**What the task asks:**
Quote only the lines from the top of the listing below down to and including the line with "SC.camera = cam".

* Start *

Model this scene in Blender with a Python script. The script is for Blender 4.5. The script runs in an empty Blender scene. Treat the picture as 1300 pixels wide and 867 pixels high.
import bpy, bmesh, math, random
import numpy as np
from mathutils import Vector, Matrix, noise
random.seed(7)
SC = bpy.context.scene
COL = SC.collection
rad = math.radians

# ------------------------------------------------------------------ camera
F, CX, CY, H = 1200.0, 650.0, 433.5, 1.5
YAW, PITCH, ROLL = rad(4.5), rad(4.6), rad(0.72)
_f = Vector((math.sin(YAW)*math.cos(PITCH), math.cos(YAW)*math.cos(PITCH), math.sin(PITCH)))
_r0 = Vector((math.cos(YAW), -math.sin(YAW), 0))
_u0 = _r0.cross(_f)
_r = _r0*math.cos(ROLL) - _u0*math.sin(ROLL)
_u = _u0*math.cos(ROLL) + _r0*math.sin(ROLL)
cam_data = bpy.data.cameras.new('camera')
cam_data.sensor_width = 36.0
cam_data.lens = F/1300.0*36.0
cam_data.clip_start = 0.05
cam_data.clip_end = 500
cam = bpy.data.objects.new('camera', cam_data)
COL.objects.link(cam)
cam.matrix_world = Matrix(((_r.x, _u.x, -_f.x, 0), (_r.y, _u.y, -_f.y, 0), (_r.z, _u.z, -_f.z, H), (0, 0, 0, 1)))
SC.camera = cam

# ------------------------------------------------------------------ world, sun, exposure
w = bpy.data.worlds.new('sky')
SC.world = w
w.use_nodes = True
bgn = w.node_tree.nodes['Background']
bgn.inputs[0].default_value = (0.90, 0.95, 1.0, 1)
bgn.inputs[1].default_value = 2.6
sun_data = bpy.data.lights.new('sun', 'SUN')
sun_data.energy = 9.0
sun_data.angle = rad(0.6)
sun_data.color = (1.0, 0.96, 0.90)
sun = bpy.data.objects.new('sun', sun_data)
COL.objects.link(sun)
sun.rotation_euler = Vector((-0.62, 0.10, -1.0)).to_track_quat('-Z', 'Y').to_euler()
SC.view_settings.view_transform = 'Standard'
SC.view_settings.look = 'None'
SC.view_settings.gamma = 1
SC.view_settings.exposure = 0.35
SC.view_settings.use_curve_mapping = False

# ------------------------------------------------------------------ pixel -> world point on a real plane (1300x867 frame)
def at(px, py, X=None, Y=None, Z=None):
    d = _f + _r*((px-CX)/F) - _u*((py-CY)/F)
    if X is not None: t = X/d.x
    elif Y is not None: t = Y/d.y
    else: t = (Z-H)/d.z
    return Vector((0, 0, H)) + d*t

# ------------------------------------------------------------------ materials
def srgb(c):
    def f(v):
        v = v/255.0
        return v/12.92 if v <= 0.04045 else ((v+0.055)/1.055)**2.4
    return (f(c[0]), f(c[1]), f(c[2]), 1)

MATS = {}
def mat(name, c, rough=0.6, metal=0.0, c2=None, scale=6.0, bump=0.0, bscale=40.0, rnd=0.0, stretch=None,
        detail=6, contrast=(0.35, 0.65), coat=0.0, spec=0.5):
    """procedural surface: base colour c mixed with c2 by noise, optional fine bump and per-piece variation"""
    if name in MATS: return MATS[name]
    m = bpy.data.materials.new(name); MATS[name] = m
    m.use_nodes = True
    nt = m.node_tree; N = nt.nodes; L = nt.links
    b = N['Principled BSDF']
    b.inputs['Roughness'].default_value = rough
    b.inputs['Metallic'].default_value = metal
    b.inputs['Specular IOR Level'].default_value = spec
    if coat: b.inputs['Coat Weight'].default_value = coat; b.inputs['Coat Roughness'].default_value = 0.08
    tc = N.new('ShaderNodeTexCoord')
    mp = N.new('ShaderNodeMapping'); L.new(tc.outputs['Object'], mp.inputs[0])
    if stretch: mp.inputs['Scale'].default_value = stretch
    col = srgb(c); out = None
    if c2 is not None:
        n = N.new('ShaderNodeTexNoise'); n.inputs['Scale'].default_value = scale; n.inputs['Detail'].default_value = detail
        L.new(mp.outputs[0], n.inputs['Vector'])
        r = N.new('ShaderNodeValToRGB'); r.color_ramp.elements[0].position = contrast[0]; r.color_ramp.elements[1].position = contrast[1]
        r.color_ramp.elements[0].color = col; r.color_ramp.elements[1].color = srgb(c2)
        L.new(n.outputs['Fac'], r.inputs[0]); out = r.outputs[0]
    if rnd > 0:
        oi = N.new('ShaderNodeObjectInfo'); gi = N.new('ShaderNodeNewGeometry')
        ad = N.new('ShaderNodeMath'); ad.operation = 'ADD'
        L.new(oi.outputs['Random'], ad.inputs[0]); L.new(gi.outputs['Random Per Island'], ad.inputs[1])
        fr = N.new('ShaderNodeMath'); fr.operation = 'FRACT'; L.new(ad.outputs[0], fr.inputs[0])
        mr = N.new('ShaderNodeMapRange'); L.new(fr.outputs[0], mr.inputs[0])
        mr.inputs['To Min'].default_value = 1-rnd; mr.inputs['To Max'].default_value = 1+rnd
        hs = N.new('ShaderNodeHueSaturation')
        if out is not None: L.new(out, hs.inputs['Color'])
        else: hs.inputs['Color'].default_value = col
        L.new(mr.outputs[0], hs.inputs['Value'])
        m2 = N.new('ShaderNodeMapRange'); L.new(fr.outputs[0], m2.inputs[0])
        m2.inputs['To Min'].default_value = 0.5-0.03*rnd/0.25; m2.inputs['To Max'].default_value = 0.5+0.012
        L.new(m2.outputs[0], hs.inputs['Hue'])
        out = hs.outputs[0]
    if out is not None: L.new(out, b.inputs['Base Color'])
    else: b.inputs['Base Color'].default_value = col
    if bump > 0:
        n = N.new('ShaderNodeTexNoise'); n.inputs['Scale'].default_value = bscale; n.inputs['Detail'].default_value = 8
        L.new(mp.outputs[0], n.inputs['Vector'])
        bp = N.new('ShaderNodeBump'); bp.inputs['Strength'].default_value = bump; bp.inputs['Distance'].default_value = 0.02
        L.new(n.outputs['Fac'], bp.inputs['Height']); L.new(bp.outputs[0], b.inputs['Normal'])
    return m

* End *

**Exercise output:**
Model this scene in Blender with a Python script. The script is for Blender 4.5. The script runs in an empty Blender scene. Treat the picture as 1300 pixels wide and 867 pixels high.
import bpy, bmesh, math, random
import numpy as np
from mathutils import Vector, Matrix, noise
random.seed(7)
SC = bpy.context.scene
COL = SC.collection
rad = math.radians

# ------------------------------------------------------------------ camera
F, CX, CY, H = 1200.0, 650.0, 433.5, 1.5
YAW, PITCH, ROLL = rad(4.5), rad(4.6), rad(0.72)
_f = Vector((math.sin(YAW)*math.cos(PITCH), math.cos(YAW)*math.cos(PITCH), math.sin(PITCH)))
_r0 = Vector((math.cos(YAW), -math.sin(YAW), 0))
_u0 = _r0.cross(_f)
_r = _r0*math.cos(ROLL) - _u0*math.sin(ROLL)
_u = _u0*math.cos(ROLL) + _r0*math.sin(ROLL)
cam_data = bpy.data.cameras.new('camera')
cam_data.sensor_width = 36.0
cam_data.lens = F/1300.0*36.0
cam_data.clip_start = 0.05
cam_data.clip_end = 500
cam = bpy.data.objects.new('camera', cam_data)
COL.objects.link(cam)
cam.matrix_world = Matrix(((_r.x, _u.x, -_f.x, 0), (_r.y, _u.y, -_f.y, 0), (_r.z, _u.z, -_f.z, H), (0, 0, 0, 1)))
SC.camera = cam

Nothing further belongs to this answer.